Ориентированная на античность литературная и архитектурная стилистика и даже поэтика названий промышленных объектов, наиболее явно и зримо ощутимая в крупнейших российских городах, обратили внимание Есенина и остались запечатленными в его творениях. Революционные события в Северной Пальмире в октябре 1917 года натолкнули Есенина на литературную игру со словом «Аврора», обозначавшим в древнегреческой мифологии богиню зари, а позднее послужившим именованием крейсера в ее честь. В стихотворении «Воспоминание» (условно 1924) из-за нарочитого замещения смыслов в результате взаимообмена эпитетами возникло новое и необычное осмысление уготованного революцией будущего:
И дымом пушечным с «Авроры»
Взошла железная заря (IV, 200).
В критико-публицистической статье «Дама с лорнетом» (условно 1925) Есенин при обращении к З. Н. Гиппиус упомянул литературный журнал, названный в честь одного из мифических подвигов Ясона, который отправился на корабле «Арго» в Колхиду за шкурой волшебного барашка по приказу Пелия, младшего брата отца, захватившего власть и боявшегося человека в одной сандалии (каким и предстал герой): «Ведь Вы в “Золотое руно” снимались также в брюках с портрета Сомова» (V, 230).
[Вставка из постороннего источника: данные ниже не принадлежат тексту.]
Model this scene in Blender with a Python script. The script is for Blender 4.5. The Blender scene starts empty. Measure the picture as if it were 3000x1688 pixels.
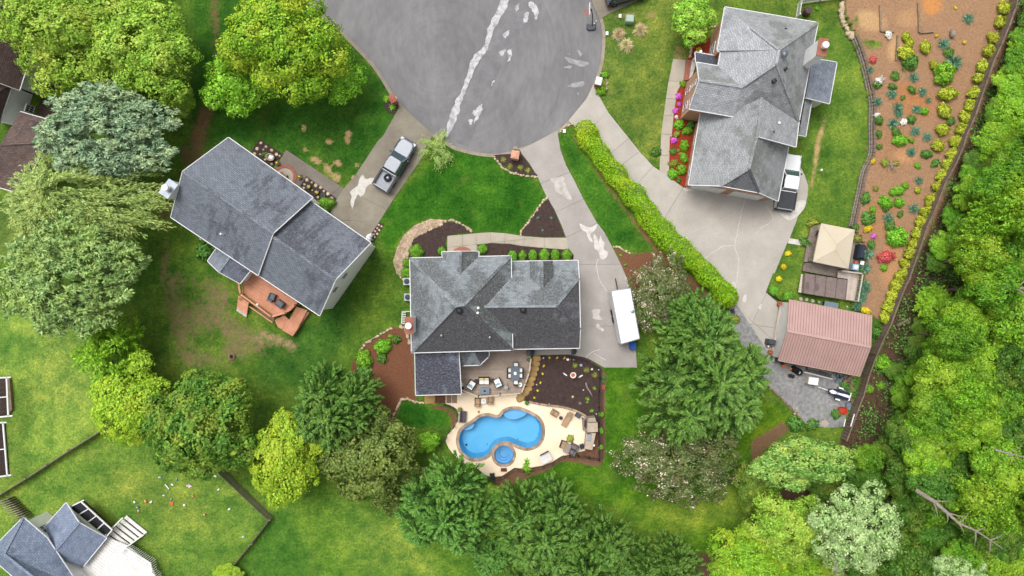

Другой известный древнегреческий герой Геракл оказался причастным к образованию Млечного Пути, получившегося из брызнувшего из груди Геры молока, которым та кормила младенца, не зная, что он сын ее соперницы. У Есенина образ Млечного Пути как женской груди включен в маленькую поэму «Пантократор» (1919):
Там, за млечными холмами,
Средь небесных тополей,
Опрокинулся над нами
Среброструйный Водолей (II, 74).
Годом раньше в «Ключах Марии» (1918) скопление звезд на небосклоне и другие космические явления послужили Есенину объяснением ориентиров крестьянского стремления при хозяйственном строительстве: «Красный угол, например, в избе есть уподобление заре, потолок – небесному своду, а матица – Млечному Пути » (V, 194). (См. также главу 14.)